— Begin Collected data —
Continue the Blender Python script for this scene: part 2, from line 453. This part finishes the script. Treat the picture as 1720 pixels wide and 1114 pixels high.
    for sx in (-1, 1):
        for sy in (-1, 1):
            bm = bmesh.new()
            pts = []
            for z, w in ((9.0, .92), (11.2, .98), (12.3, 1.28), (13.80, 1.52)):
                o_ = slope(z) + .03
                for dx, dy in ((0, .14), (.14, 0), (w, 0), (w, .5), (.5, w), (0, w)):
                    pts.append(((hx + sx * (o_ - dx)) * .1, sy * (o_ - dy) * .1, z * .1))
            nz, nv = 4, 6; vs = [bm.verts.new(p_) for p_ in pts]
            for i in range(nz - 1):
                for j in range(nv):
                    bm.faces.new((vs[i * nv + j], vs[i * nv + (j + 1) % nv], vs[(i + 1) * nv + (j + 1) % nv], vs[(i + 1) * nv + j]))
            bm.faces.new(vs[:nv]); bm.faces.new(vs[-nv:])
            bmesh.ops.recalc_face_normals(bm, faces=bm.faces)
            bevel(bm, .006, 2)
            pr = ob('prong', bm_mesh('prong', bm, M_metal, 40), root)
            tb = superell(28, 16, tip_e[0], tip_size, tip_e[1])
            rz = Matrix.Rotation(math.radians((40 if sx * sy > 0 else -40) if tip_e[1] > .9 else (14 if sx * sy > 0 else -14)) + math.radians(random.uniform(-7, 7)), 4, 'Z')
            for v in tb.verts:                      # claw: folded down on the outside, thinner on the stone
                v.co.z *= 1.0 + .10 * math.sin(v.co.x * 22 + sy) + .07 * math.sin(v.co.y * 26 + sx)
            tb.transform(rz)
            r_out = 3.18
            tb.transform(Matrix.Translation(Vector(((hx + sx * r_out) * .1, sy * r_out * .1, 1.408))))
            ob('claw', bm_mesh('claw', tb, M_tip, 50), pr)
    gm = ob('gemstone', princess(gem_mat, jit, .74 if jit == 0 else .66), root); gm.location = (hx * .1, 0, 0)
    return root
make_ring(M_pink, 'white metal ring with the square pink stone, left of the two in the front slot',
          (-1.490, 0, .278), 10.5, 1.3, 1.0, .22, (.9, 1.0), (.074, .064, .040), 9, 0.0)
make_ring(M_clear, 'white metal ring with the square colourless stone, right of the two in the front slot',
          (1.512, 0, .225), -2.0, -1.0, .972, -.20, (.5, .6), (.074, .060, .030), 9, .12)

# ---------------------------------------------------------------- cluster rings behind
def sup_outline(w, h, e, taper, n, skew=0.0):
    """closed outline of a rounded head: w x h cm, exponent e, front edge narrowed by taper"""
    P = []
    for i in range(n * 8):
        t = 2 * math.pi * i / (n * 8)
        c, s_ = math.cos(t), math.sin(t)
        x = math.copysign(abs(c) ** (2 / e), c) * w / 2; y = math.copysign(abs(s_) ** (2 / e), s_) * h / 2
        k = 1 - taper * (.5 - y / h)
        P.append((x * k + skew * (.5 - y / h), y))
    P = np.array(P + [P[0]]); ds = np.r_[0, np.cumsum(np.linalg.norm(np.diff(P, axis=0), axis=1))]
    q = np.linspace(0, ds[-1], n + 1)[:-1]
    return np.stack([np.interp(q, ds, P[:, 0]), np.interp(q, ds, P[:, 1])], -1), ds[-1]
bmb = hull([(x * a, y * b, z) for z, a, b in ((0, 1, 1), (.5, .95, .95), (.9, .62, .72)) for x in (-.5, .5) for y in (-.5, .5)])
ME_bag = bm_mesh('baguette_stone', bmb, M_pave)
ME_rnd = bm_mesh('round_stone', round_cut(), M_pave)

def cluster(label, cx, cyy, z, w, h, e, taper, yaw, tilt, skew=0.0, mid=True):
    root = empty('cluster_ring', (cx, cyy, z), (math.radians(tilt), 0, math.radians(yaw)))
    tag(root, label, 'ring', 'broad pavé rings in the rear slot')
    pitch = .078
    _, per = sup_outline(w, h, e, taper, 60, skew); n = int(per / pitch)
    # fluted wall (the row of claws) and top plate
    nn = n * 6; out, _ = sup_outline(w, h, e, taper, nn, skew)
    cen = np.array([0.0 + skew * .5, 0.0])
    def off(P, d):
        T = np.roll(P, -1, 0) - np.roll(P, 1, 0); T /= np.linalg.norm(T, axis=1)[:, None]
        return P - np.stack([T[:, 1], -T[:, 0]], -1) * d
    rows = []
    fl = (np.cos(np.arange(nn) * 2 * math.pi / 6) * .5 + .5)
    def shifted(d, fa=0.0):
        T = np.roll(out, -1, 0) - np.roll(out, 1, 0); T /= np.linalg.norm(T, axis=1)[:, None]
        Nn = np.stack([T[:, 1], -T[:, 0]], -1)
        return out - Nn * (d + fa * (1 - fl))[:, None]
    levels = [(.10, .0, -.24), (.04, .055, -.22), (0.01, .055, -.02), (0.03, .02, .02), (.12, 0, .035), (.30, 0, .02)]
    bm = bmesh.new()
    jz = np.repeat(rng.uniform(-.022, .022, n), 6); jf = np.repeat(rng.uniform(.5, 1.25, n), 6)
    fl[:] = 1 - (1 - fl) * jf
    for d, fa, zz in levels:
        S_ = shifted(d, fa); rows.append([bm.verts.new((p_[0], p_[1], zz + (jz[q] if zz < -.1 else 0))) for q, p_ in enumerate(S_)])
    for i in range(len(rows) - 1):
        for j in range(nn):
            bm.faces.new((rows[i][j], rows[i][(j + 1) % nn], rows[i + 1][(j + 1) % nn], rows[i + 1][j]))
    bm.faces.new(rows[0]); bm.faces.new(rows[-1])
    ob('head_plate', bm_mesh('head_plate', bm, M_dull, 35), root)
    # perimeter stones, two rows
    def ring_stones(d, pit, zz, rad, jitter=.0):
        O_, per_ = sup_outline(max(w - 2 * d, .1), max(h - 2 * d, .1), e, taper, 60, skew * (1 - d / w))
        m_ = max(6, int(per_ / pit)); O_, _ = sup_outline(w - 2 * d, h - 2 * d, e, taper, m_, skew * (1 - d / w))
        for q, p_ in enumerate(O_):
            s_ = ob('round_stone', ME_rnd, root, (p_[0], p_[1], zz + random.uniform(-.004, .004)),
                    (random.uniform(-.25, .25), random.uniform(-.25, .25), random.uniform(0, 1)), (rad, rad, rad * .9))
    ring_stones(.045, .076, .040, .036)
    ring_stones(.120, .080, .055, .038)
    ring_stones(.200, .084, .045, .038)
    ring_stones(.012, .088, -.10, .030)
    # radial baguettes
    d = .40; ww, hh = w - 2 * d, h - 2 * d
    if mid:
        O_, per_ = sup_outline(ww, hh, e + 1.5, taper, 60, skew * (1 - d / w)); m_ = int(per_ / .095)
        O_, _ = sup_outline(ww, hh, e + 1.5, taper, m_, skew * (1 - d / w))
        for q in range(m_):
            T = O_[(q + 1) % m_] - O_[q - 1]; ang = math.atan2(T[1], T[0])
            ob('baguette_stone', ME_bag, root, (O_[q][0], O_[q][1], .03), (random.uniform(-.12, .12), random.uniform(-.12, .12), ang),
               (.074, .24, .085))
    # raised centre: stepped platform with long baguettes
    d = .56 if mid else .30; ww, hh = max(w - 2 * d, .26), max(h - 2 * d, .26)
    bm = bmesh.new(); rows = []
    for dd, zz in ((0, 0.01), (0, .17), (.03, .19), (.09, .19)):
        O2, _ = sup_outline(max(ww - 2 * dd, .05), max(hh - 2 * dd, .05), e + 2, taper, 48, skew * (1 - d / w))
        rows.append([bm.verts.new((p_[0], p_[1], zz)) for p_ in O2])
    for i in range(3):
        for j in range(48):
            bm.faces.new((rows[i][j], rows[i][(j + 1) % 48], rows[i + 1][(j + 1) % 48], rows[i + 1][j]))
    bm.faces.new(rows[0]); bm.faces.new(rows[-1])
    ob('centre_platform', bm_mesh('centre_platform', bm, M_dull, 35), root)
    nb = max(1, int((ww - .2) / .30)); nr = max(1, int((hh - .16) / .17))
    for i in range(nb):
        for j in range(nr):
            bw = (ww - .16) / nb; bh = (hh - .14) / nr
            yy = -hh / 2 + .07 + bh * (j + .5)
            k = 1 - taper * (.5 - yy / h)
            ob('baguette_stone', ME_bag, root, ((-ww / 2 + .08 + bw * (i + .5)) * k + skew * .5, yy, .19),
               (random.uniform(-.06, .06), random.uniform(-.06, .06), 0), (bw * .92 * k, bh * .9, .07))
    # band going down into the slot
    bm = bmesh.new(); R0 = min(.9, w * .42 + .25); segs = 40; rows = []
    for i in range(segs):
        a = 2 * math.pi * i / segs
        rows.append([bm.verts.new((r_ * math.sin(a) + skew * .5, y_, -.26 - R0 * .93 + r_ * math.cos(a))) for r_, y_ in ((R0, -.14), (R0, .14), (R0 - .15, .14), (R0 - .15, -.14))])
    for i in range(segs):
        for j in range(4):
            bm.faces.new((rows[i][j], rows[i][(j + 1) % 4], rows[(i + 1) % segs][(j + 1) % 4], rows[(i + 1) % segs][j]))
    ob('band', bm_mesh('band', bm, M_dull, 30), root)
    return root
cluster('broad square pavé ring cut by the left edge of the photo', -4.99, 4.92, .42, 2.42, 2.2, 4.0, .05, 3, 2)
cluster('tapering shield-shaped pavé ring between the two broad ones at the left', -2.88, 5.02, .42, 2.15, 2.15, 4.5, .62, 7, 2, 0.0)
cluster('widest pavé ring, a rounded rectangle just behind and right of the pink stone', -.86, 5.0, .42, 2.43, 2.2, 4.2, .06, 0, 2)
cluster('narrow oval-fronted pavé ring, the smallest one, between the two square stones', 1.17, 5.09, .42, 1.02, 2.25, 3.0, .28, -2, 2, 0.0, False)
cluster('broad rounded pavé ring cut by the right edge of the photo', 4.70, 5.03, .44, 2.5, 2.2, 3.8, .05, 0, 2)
— End Collected data —
Repeat the material word for word from its opening line up to and including the line containing "(.074, .060, .030), 9, .12)".

Continue the Blender Python script for this scene: part 2, from line 453. This part finishes the script. Treat the picture as 1720 pixels wide and 1114 pixels high.
    for sx in (-1, 1):
        for sy in (-1, 1):
            bm = bmesh.new()
            pts = []
            for z, w in ((9.0, .92), (11.2, .98), (12.3, 1.28), (13.80, 1.52)):
                o_ = slope(z) + .03
                for dx, dy in ((0, .14), (.14, 0), (w, 0), (w, .5), (.5, w), (0, w)):
                    pts.append(((hx + sx * (o_ - dx)) * .1, sy * (o_ - dy) * .1, z * .1))
            nz, nv = 4, 6; vs = [bm.verts.new(p_) for p_ in pts]
            for i in range(nz - 1):
                for j in range(nv):
                    bm.faces.new((vs[i * nv + j], vs[i * nv + (j + 1) % nv], vs[(i + 1) * nv + (j + 1) % nv], vs[(i + 1) * nv + j]))
            bm.faces.new(vs[:nv]); bm.faces.new(vs[-nv:])
            bmesh.ops.recalc_face_normals(bm, faces=bm.faces)
            bevel(bm, .006, 2)
            pr = ob('prong', bm_mesh('prong', bm, M_metal, 40), root)
            tb = superell(28, 16, tip_e[0], tip_size, tip_e[1])
            rz = Matrix.Rotation(math.radians((40 if sx * sy > 0 else -40) if tip_e[1] > .9 else (14 if sx * sy > 0 else -14)) + math.radians(random.uniform(-7, 7)), 4, 'Z')
            for v in tb.verts:                      # claw: folded down on the outside, thinner on the stone
                v.co.z *= 1.0 + .10 * math.sin(v.co.x * 22 + sy) + .07 * math.sin(v.co.y * 26 + sx)
            tb.transform(rz)
            r_out = 3.18
            tb.transform(Matrix.Translation(Vector(((hx + sx * r_out) * .1, sy * r_out * .1, 1.408))))
            ob('claw', bm_mesh('claw', tb, M_tip, 50), pr)
    gm = ob('gemstone', princess(gem_mat, jit, .74 if jit == 0 else .66), root); gm.location = (hx * .1, 0, 0)
    return root
make_ring(M_pink, 'white metal ring with the square pink stone, left of the two in the front slot',
          (-1.490, 0, .278), 10.5, 1.3, 1.0, .22, (.9, 1.0), (.074, .064, .040), 9, 0.0)
make_ring(M_clear, 'white metal ring with the square colourless stone, right of the two in the front slot',
          (1.512, 0, .225), -2.0, -1.0, .972, -.20, (.5, .6), (.074, .060, .030), 9, .12)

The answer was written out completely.